Material for this exercise =>
──────────────────────────────

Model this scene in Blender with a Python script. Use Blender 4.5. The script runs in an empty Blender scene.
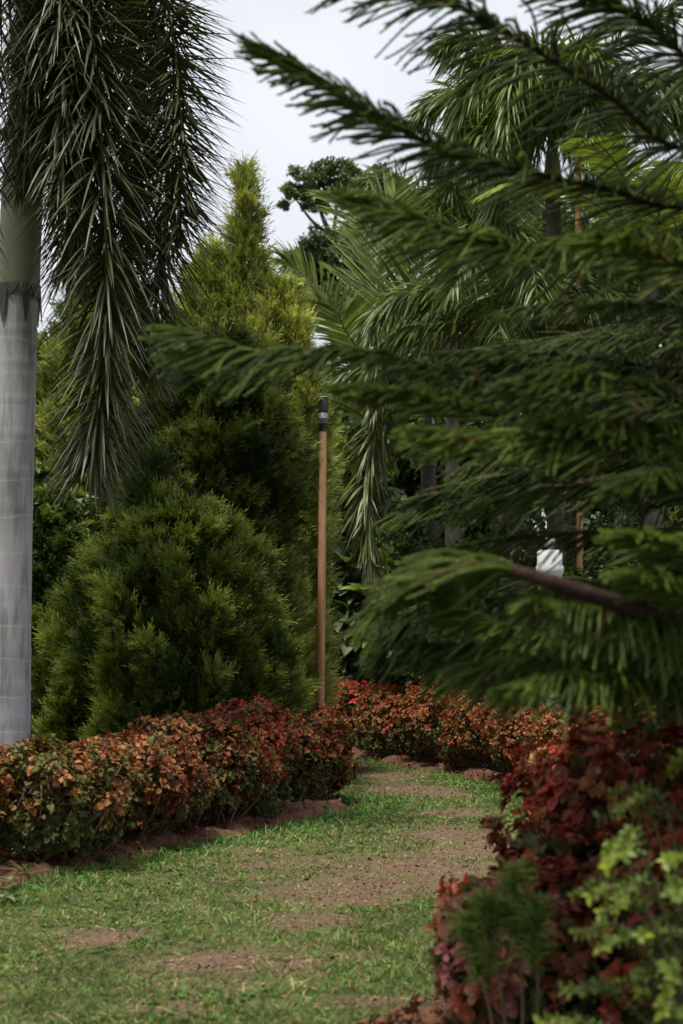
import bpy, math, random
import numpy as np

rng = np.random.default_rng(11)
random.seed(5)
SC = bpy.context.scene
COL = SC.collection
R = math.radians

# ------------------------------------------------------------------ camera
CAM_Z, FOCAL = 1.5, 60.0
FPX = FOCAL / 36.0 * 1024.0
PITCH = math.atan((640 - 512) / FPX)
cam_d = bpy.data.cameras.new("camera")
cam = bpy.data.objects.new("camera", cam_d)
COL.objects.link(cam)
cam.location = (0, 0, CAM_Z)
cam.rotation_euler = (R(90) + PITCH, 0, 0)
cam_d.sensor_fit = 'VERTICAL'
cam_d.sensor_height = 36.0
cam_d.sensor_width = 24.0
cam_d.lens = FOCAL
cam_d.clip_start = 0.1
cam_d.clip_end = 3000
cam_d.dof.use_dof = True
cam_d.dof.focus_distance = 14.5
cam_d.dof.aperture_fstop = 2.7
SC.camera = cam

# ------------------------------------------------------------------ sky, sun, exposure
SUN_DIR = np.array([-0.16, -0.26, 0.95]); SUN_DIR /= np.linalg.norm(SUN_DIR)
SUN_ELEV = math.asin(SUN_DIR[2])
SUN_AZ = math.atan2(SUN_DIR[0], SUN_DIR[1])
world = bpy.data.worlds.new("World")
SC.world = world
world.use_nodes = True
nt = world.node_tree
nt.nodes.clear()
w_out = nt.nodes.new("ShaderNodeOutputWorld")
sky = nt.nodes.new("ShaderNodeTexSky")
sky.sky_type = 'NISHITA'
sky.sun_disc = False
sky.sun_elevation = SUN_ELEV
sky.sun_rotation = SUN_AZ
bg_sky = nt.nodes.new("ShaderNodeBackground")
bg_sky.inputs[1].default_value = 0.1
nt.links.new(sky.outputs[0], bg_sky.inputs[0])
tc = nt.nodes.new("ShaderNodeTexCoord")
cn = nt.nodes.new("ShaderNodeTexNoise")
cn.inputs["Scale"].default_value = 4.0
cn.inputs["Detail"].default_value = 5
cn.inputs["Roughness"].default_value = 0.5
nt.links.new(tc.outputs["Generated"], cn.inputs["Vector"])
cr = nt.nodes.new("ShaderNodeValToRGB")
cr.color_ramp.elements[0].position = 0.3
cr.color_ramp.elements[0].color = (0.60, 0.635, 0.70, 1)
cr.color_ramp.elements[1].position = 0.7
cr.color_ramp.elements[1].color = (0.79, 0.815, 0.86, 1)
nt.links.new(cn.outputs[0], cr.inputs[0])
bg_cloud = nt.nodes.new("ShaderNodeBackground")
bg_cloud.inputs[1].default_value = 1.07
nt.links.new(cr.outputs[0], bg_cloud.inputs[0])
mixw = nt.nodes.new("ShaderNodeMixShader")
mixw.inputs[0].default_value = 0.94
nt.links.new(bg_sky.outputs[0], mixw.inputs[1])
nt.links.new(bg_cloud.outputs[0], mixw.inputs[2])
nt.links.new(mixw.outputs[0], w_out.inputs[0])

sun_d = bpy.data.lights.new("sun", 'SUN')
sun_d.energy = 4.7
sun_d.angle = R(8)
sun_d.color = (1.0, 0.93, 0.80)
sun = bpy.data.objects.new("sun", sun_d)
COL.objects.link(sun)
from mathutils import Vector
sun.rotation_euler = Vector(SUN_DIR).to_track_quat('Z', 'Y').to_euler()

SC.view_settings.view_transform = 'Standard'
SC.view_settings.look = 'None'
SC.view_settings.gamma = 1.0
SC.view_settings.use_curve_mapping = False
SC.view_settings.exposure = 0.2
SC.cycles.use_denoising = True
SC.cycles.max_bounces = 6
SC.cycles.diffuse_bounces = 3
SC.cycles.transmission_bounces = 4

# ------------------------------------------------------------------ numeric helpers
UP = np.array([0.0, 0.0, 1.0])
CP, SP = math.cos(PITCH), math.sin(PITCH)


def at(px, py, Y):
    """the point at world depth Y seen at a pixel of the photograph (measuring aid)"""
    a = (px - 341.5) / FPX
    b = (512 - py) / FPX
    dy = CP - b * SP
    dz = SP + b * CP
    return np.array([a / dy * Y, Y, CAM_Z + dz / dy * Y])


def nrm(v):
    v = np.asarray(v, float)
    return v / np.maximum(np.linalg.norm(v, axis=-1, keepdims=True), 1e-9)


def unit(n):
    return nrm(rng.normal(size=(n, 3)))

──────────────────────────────

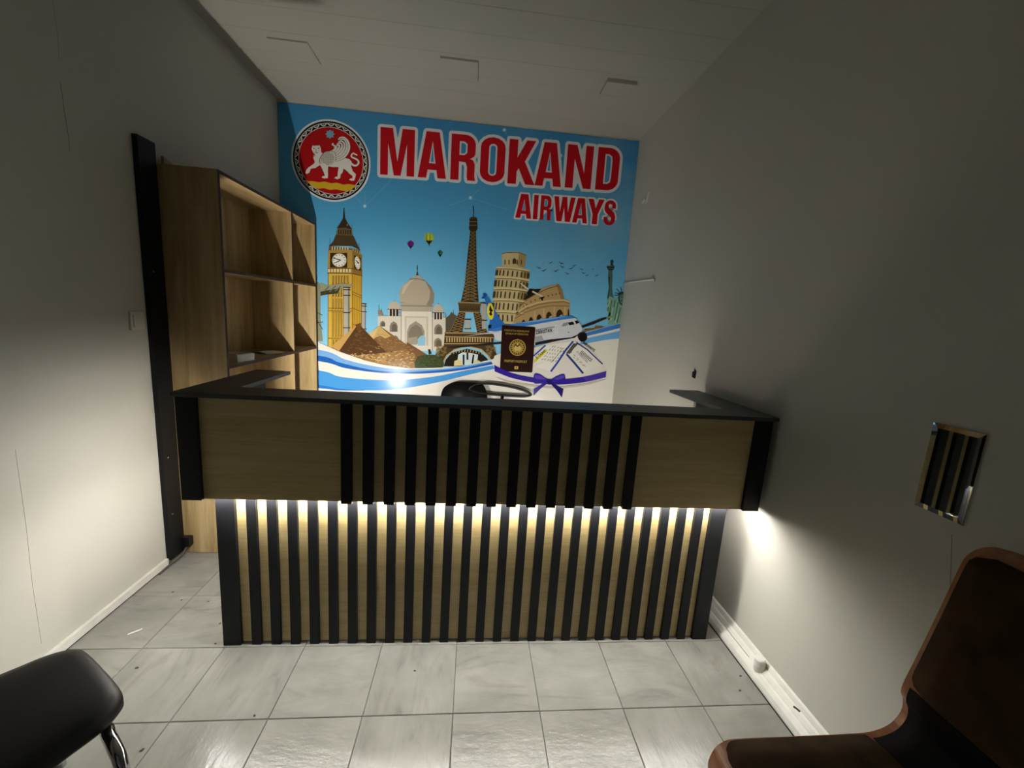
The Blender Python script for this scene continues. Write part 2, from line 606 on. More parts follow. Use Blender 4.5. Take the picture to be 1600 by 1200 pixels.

──────────────────────────────

Exercise =>
Look above for the line with "Model this scene" and the line with "SC.camera = cam"; set down those two lines and all lines between them exactly, without pictures and without anything else.

Complete response =>
Model this scene in Blender with a Python script. Use Blender 4.5. The script runs in an empty Blender scene.
import bpy, math, random
import numpy as np

rng = np.random.default_rng(11)
random.seed(5)
SC = bpy.context.scene
COL = SC.collection
R = math.radians

# ------------------------------------------------------------------ camera
CAM_Z, FOCAL = 1.5, 60.0
FPX = FOCAL / 36.0 * 1024.0
PITCH = math.atan((640 - 512) / FPX)
cam_d = bpy.data.cameras.new("camera")
cam = bpy.data.objects.new("camera", cam_d)
COL.objects.link(cam)
cam.location = (0, 0, CAM_Z)
cam.rotation_euler = (R(90) + PITCH, 0, 0)
cam_d.sensor_fit = 'VERTICAL'
cam_d.sensor_height = 36.0
cam_d.sensor_width = 24.0
cam_d.lens = FOCAL
cam_d.clip_start = 0.1
cam_d.clip_end = 3000
cam_d.dof.use_dof = True
cam_d.dof.focus_distance = 14.5
cam_d.dof.aperture_fstop = 2.7
SC.camera = cam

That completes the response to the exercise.